>> BEGIN DATASET CONTENT

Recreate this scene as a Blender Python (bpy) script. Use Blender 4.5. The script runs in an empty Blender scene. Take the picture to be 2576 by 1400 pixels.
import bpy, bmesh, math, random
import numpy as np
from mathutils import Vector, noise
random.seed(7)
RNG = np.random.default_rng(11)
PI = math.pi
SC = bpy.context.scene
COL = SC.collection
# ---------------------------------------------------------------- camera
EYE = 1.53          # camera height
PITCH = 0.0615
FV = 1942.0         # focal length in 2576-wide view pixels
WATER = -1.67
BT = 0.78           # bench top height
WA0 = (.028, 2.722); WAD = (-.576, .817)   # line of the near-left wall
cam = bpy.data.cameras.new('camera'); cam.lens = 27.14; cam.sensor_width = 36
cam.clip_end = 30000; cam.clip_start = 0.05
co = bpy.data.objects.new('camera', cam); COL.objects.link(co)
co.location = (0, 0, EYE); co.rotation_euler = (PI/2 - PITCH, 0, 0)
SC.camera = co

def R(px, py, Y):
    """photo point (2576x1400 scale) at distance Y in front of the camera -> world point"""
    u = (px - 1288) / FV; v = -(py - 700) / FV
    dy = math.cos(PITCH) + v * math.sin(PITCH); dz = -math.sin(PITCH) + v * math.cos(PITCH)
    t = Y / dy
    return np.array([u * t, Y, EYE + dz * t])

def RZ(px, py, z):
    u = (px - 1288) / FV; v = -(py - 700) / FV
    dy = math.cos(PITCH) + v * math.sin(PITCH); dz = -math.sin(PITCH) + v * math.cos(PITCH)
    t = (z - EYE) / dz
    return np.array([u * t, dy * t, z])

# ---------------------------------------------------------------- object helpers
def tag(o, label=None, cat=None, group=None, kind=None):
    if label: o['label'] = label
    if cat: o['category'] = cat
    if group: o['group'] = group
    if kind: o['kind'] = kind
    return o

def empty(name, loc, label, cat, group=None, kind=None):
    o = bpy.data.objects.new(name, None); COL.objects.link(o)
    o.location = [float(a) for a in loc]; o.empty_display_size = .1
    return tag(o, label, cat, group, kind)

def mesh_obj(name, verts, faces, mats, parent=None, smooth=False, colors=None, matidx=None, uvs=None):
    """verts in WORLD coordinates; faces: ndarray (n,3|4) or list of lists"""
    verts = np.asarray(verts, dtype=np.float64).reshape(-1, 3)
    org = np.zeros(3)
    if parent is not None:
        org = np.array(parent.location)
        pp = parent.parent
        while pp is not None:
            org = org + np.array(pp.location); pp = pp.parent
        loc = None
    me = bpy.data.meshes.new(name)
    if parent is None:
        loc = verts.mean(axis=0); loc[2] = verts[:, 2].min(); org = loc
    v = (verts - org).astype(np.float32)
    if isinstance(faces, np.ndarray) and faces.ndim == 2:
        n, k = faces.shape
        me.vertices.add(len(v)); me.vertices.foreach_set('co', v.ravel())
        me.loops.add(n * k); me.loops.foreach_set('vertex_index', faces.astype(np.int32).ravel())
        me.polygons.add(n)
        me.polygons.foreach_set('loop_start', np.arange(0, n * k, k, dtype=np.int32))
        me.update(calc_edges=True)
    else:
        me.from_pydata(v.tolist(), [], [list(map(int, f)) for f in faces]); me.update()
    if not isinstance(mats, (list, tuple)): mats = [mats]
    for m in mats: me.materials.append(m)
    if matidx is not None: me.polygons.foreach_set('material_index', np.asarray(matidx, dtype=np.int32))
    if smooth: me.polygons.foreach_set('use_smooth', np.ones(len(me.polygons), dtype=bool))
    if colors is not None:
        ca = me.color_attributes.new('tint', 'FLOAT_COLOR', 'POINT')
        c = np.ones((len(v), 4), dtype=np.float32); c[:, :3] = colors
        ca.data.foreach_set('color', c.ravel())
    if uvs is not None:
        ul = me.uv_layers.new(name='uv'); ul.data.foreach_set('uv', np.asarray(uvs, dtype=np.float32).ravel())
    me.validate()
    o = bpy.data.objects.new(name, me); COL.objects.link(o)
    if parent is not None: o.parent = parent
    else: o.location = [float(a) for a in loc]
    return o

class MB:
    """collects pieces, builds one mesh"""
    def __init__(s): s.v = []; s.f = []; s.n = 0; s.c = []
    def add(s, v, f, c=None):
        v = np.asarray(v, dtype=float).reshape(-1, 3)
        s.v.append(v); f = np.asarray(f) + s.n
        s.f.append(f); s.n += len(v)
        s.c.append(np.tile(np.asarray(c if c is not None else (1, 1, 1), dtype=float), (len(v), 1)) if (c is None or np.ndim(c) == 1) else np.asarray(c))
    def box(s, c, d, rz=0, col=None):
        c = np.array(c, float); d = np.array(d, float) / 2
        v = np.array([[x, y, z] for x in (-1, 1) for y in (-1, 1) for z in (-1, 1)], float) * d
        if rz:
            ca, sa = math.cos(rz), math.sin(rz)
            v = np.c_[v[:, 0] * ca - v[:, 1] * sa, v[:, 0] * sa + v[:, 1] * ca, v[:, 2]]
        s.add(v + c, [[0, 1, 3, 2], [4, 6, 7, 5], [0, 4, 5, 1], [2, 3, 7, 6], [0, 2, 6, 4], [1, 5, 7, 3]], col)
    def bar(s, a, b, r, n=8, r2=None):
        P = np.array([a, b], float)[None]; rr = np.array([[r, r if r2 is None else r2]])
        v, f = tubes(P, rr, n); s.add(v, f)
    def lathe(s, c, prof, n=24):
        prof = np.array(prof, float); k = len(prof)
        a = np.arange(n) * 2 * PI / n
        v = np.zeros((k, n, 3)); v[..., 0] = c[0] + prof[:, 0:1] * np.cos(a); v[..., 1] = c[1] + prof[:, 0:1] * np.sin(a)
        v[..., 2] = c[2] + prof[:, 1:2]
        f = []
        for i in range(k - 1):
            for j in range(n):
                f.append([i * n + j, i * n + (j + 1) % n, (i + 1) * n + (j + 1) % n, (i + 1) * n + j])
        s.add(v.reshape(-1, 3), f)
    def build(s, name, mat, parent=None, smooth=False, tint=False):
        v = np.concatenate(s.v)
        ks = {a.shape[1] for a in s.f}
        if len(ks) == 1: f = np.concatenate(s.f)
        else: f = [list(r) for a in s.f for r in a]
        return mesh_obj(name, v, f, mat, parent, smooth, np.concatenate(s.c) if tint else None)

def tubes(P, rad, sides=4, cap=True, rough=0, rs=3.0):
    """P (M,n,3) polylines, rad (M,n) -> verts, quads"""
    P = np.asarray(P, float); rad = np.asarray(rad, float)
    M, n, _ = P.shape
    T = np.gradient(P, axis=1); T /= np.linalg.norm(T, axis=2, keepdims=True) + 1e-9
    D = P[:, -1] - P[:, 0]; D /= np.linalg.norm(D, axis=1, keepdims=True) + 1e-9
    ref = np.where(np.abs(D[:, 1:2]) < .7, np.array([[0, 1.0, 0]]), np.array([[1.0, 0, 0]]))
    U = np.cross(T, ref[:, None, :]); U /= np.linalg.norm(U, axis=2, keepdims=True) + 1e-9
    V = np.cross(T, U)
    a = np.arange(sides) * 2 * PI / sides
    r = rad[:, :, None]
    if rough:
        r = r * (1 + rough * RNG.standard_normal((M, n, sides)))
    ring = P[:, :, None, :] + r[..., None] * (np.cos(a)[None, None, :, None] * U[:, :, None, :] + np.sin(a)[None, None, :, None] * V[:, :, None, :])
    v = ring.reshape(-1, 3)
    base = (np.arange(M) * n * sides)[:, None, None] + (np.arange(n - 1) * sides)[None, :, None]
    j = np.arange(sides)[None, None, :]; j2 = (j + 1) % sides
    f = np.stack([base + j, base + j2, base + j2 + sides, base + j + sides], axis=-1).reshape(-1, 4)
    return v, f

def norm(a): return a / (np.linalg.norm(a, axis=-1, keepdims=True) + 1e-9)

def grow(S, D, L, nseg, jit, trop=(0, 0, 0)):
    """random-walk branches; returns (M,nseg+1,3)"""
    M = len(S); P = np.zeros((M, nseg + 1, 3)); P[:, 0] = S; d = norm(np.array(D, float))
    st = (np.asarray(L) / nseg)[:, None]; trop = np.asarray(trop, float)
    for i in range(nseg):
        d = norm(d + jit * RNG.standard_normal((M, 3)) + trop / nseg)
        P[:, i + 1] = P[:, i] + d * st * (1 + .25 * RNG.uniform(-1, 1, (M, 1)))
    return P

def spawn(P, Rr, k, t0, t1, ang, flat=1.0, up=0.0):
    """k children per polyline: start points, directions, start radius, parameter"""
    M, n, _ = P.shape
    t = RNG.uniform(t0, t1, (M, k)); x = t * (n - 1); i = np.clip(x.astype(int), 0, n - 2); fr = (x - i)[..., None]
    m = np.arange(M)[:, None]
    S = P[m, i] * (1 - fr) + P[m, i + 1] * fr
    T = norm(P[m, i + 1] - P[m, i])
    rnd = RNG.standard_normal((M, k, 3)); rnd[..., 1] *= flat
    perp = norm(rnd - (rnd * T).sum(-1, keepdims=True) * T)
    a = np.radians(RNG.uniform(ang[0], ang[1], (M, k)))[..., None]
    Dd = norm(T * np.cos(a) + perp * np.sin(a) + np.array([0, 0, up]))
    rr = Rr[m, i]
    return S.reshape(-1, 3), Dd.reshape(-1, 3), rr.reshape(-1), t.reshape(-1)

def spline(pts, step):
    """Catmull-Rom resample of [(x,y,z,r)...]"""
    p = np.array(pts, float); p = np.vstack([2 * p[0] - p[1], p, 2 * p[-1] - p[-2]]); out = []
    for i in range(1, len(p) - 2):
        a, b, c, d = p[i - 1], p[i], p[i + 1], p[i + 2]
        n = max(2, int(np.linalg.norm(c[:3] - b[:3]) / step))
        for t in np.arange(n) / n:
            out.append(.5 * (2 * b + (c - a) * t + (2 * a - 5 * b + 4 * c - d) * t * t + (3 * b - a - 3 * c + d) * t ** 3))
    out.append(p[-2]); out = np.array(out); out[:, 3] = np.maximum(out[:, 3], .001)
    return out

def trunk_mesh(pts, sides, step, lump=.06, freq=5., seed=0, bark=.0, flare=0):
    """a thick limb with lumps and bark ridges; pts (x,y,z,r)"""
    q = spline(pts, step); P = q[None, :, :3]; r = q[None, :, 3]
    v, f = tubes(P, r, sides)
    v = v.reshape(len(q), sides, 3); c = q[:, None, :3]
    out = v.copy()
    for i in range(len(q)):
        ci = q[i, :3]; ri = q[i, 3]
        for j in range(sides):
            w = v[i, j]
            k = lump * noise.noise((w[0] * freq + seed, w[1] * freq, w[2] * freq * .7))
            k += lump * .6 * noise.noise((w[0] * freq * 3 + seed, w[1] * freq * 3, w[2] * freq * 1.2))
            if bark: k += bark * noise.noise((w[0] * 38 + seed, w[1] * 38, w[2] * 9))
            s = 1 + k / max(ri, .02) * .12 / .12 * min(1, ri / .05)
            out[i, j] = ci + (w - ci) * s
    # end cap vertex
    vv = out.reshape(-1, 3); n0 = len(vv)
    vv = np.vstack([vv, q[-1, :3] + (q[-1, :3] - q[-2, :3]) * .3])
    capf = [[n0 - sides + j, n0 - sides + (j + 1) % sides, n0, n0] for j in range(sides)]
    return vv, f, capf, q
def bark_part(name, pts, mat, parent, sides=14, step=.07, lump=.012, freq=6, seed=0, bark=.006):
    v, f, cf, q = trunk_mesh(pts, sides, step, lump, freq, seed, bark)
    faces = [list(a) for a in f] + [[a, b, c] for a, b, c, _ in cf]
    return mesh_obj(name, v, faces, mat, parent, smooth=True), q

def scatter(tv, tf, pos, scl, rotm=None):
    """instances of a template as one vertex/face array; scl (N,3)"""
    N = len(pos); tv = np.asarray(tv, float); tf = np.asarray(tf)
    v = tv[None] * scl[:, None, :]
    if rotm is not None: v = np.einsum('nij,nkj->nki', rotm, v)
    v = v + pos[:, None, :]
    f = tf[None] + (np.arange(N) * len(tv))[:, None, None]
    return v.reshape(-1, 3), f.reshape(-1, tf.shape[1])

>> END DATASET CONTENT

• _DIRECTION_: Wherever "scene" shows up in a line, copy that line.

• _ANSWER IN FULL_:
Recreate this scene as a Blender Python (bpy) script. Use Blender 4.5. The script runs in an empty Blender scene. Take the picture to be 2576 by 1400 pixels.
SC = bpy.context.scene